Restate the opening lines of the material below word for word, stopping after the line that contains "PI = math.pi".

------ RECORDED INFORMATION ------

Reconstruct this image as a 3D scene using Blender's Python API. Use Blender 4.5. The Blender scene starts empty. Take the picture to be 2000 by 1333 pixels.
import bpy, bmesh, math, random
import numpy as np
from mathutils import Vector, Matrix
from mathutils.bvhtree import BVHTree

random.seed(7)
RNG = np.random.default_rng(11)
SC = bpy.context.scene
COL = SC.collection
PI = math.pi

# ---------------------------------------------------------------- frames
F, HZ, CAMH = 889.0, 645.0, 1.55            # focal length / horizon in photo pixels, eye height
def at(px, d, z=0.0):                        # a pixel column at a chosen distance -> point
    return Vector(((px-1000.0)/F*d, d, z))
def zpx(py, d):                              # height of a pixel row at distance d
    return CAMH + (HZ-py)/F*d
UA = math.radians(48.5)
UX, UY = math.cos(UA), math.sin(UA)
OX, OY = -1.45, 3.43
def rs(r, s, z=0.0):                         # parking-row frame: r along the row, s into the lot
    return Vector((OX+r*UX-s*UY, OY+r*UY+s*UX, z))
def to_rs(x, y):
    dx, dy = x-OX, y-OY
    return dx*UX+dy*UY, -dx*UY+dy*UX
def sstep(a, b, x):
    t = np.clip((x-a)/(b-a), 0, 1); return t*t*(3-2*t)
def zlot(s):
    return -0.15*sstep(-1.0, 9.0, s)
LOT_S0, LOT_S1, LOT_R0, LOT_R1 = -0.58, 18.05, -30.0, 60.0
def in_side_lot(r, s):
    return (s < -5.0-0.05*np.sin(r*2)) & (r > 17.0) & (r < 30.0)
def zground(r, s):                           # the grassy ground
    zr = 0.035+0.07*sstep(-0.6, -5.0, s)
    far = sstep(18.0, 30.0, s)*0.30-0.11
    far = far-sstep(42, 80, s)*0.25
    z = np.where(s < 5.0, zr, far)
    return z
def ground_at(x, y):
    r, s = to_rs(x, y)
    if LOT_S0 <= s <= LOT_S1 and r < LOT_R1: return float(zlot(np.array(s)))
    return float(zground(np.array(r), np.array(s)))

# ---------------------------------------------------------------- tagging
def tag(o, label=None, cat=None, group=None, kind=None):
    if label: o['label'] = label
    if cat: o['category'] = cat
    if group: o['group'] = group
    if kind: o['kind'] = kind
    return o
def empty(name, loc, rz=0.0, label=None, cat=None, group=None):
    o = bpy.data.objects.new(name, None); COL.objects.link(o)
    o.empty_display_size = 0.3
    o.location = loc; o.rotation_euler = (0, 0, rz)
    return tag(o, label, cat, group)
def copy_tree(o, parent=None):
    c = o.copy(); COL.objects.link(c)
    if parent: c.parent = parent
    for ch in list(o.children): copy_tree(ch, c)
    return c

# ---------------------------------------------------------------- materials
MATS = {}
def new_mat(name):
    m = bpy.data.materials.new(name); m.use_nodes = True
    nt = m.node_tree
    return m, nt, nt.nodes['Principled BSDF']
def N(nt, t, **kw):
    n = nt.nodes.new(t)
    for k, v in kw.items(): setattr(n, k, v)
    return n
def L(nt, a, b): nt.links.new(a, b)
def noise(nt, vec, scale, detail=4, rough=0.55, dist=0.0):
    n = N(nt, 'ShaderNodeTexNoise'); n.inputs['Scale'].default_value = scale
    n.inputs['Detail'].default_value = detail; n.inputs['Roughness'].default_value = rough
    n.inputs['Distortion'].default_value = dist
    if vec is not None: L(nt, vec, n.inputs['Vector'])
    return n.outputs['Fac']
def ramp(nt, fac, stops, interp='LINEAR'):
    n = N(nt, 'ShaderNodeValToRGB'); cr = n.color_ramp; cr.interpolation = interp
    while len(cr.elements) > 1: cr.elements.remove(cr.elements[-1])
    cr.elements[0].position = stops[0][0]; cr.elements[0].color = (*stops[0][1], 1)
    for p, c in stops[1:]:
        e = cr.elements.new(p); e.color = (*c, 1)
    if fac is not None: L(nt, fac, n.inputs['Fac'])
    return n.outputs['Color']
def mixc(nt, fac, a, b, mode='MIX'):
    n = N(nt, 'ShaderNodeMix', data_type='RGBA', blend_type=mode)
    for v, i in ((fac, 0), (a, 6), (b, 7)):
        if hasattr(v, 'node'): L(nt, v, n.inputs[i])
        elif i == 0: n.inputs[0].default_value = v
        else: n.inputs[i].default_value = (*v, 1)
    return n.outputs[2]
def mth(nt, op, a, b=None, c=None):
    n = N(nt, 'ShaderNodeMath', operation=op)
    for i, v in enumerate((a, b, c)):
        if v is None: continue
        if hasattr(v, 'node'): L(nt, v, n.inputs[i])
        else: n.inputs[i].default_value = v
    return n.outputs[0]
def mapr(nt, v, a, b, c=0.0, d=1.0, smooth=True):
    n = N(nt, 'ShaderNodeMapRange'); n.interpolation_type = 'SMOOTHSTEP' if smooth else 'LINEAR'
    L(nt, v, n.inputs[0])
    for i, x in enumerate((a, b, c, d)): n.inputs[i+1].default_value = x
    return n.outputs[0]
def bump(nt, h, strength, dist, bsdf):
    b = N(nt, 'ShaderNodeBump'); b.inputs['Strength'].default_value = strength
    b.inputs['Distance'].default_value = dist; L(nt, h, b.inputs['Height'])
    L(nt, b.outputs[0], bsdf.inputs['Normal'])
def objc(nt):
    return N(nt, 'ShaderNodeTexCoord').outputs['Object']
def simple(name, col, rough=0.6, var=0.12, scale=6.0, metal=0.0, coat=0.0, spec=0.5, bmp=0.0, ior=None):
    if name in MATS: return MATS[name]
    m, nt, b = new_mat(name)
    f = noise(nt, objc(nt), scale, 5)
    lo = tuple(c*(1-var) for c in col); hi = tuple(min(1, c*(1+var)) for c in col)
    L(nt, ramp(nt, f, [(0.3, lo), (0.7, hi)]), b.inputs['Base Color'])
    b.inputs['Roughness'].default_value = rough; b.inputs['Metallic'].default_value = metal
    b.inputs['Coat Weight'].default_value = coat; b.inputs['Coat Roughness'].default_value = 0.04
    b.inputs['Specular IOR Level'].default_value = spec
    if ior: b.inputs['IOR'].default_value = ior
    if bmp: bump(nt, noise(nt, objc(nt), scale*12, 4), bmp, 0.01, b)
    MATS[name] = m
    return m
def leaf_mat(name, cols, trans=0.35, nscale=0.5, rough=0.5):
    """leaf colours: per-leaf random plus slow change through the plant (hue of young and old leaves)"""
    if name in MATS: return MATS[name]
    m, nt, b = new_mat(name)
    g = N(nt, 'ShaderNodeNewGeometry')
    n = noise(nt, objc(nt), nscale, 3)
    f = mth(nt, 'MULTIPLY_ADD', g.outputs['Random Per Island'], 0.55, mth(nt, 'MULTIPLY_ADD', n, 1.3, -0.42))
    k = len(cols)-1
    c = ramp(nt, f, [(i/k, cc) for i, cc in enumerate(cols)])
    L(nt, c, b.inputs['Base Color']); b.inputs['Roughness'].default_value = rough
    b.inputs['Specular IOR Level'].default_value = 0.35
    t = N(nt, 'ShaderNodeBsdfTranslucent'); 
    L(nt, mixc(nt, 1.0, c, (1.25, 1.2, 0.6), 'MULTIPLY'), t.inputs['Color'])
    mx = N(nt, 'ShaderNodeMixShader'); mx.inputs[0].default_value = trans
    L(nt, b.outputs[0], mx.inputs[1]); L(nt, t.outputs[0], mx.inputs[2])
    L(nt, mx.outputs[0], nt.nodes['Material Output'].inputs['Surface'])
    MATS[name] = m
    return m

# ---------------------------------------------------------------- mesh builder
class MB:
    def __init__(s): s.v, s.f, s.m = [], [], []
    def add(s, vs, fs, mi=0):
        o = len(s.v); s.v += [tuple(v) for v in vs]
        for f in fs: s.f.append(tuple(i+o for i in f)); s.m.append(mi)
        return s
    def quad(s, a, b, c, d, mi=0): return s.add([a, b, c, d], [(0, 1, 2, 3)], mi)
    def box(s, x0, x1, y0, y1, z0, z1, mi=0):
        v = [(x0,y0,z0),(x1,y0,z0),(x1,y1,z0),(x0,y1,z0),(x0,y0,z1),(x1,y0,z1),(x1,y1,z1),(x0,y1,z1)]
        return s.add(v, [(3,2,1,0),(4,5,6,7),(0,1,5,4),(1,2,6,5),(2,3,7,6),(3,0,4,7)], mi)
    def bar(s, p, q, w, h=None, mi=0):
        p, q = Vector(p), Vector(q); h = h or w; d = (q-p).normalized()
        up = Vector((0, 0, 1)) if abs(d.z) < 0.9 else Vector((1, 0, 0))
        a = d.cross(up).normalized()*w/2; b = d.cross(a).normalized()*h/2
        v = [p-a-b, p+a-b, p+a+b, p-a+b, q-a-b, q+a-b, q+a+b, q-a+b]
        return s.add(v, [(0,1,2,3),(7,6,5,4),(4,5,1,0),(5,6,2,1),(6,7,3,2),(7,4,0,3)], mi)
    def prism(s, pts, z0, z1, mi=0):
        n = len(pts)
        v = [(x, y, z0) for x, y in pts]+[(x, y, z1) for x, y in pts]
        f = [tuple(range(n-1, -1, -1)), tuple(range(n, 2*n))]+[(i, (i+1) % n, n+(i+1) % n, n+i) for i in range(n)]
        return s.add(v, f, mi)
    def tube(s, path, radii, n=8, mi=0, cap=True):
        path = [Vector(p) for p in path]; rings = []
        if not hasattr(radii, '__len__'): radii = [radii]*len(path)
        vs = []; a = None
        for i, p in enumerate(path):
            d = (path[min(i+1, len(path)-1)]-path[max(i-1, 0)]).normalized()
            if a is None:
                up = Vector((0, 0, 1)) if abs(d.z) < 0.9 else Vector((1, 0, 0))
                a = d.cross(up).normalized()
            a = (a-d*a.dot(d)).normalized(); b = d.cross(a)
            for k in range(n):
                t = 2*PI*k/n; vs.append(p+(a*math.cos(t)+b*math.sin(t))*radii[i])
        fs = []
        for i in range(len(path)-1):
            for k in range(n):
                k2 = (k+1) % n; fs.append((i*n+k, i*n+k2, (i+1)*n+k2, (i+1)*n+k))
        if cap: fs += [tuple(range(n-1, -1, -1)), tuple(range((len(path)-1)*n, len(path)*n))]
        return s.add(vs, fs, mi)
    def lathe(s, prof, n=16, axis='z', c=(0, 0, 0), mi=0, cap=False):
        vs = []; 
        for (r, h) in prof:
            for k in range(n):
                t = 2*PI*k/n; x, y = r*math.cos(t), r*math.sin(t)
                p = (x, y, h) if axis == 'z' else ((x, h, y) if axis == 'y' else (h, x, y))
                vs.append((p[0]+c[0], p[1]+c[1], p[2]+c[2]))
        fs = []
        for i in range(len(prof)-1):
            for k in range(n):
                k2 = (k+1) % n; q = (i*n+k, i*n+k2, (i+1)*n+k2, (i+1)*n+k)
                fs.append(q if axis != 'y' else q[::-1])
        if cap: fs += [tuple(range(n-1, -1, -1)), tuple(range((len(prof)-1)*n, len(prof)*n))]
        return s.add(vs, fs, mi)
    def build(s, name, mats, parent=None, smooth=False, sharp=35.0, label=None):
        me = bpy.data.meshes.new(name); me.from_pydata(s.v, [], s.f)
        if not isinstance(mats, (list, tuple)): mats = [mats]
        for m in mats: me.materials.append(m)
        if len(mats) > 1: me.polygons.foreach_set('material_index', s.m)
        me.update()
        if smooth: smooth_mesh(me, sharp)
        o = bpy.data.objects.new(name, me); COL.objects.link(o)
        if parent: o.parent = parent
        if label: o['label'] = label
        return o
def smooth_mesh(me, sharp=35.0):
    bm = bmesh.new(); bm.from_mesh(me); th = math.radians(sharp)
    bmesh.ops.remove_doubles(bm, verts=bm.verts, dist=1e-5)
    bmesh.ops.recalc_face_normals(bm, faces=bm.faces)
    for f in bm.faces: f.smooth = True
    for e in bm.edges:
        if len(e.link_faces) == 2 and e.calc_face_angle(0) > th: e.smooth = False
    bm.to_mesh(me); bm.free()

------

▶ [THE COMPLETED TASK]
Reconstruct this image as a 3D scene using Blender's Python API. Use Blender 4.5. The Blender scene starts empty. Take the picture to be 2000 by 1333 pixels.
import bpy, bmesh, math, random
import numpy as np
from mathutils import Vector, Matrix
from mathutils.bvhtree import BVHTree

random.seed(7)
RNG = np.random.default_rng(11)
SC = bpy.context.scene
COL = SC.collection
PI = math.pi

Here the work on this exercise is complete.